The keenly awaited results of the Council’s much anticipated ballot on the widely loathed gull-proof waste sacks on London Street have been announced.
- Some 40 residents wanted to keep the sacks, often filled by passing strangers, emptied once a week, in many cases by untrained birds
- An impressive 41 residents failed to respond one way or the other, or indeed at all.
- Another 49 residents voted for a communal on-street bin service, to be emptied twice a week.
Gareth Barwell, City of Edinburgh Council’s Waste and Fleet Manager has now written to locals informing them of the result.
Spurtle is surprised the vote was won by such a comparatively small margin.
The advantages of not wading through other people’s mess are self-evident.
The difficulty of getting a large transient (human) population on the street to understand the gull-proof sack system, or obey it, has been obvious for ages. (Perhaps it is connected to the difficulty so many residents had in completing the ballot.)

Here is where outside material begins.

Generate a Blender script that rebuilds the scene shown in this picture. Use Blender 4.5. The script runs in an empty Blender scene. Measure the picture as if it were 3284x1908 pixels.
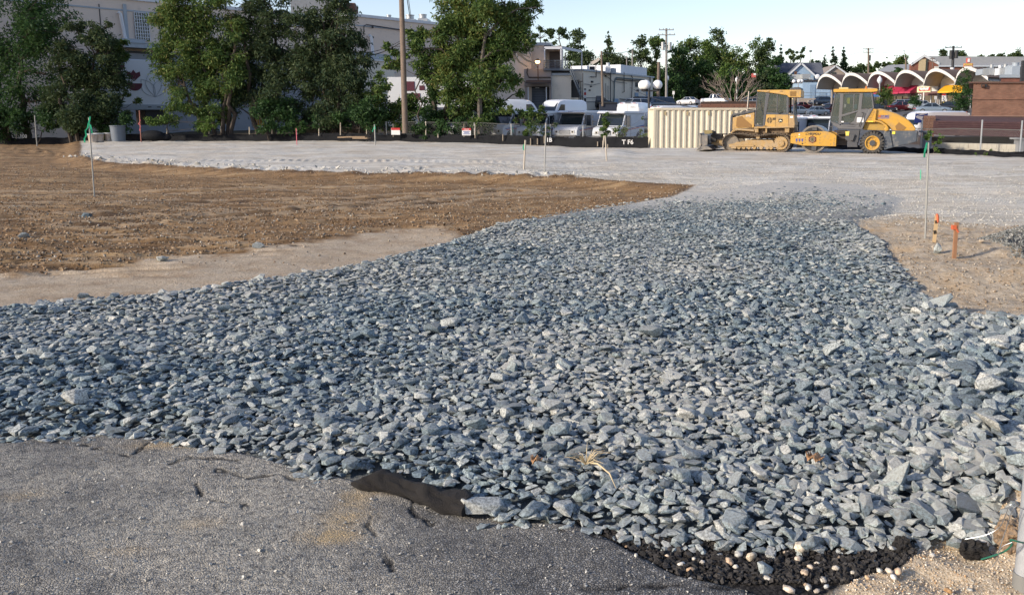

If experience elsewhere across Broughton is anything to go by, we suspect even sceptical London Street locals will soon adapt to the new arrangement.
As they lie peacefully abed in the mornings, undisturbed by the ravenous attentions of unwanted visitors, conjuring images of impeccable pavements and care-free Waste staff gambolling cheerfully between Drummond Place and the roundabout, they may even wonder how they ever managed without it.